“Was not their mistake once more bred of the life of slavery that they had been living?—a life which was always looking upon everything, except mankind, animate and inanimate—‘nature,’ as people used to call it—as one thing, and mankind as another, it was natural to people thinking in this way, that they should try to make ‘nature’ their slave, since they thought ‘nature’ was something outside them” — William Morris


Friday, April 22, 2011

Reaffiliations

On my travels two places stood out as outstandingly innovative places in terms of rethinking what humanities can do: Ian Bogost's LCC at Georgia Tech and Steven Blevins's English Dept at Florida International.
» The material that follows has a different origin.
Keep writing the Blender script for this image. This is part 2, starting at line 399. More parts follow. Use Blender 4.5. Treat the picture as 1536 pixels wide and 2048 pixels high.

In Ian's case literature studies had been encapsulated in the wider configuration space of design and media studies. Literature interpretations became one of a suite of practices under a wider umbrella.

In Steven's case Literature was affiliated with Environmental Science: same Dean, same offices, same institutional umbrella. This was stunning yet made perfect sense: cultures are kinds of environment and nonhumans are obviously part of social space. Think of the protection and creativity afforded by such a move.

Happily Steven's place is called SEAS: School of Environment, Arts and Society. Nice...


2 comments:

Unknown said...

Thanks so much, Time for the kind words about FIU and SEAS.

Credit for the school goes to the dean of A&S, Dean Kenneth Furton, the director of SEAS, Prof. Michael Heithaus, and the chair of English, Prof. James Sutton, among many others.

As a junior faculty in English, and now SEAS, I am very pleased with how this 'reaffiliation' is working out.

Steven

Unknown said...

Thanks so much, Tim, for the kind words about FIU and SEAS.

Credit for the school goes to the dean of A&S, Dean Kenneth Furton, the director of SEAS, Prof. Michael Heithaus, and the chair of English, Prof. James Sutton, among many others.

As a junior faculty in English, and now SEAS, I am very pleased with how this 'reaffiliation' is working out.